Check every line below for the word "scene" and copy the ones that have it.

==== GIVEN INFORMATION ====

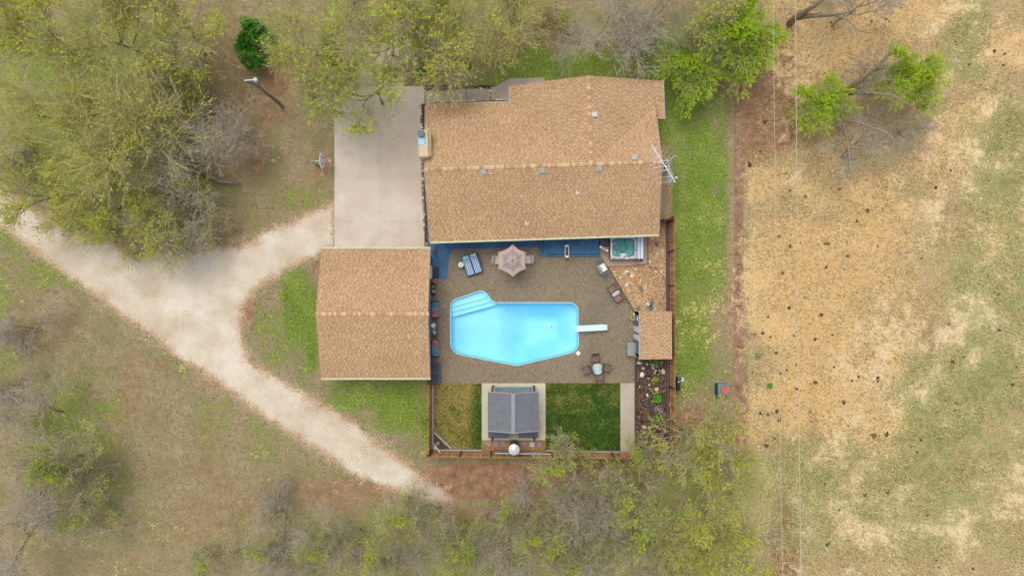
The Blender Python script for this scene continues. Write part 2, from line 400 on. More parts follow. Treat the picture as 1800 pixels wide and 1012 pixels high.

====
==== GIVEN INFORMATION ====

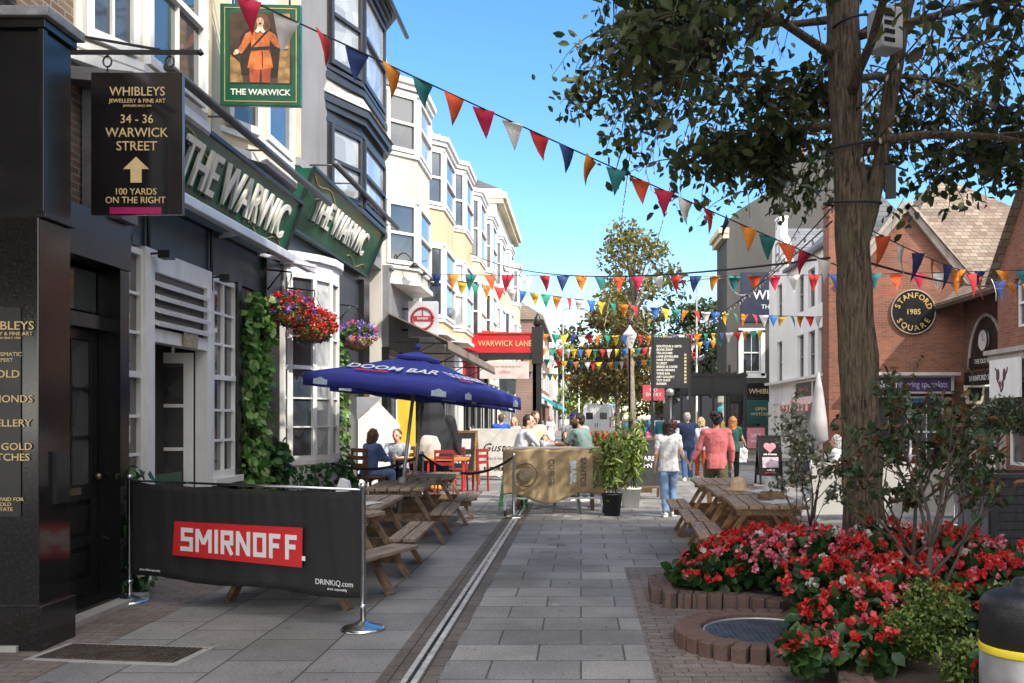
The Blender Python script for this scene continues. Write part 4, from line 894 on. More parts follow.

====
==== GIVEN INFORMATION ====

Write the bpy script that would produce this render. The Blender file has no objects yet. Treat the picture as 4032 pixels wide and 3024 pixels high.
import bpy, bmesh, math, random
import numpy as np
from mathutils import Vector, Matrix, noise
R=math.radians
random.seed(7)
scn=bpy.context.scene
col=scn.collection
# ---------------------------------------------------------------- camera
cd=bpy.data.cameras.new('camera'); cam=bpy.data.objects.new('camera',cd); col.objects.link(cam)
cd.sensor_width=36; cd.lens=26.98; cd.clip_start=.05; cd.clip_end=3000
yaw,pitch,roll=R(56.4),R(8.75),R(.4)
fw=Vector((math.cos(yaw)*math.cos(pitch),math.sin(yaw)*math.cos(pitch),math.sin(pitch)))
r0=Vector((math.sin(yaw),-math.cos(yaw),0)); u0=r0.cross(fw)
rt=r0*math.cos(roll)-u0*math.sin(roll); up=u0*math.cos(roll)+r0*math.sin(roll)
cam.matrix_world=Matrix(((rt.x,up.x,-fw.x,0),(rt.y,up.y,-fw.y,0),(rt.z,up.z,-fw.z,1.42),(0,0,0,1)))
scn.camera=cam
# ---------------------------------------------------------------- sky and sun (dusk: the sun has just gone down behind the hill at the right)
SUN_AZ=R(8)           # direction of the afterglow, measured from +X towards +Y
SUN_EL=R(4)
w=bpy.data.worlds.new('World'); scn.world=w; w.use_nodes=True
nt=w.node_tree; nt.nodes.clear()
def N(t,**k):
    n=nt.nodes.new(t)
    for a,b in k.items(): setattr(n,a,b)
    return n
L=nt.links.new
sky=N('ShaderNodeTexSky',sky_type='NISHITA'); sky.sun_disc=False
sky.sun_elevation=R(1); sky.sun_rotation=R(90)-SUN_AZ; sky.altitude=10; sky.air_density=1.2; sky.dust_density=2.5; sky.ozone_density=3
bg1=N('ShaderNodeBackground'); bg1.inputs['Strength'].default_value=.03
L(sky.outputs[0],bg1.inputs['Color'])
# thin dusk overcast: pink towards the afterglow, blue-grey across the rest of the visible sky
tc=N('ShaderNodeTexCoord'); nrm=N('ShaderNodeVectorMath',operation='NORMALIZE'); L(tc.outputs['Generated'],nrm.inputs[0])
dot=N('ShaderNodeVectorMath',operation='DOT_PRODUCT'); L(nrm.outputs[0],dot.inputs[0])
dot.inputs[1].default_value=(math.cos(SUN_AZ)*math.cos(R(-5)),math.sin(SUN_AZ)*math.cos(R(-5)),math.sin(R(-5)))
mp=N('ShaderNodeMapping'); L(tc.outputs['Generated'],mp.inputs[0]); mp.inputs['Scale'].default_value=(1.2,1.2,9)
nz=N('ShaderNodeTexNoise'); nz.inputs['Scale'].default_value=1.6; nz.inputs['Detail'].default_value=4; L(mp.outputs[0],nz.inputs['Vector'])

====

● COMPLETE ANSWER
The Blender Python script for this scene continues. Write part 2, from line 400 on. More parts follow. Treat the picture as 1800 pixels wide and 1012 pixels high.
The Blender Python script for this scene continues. Write part 4, from line 894 on. More parts follow.
scn=bpy.context.scene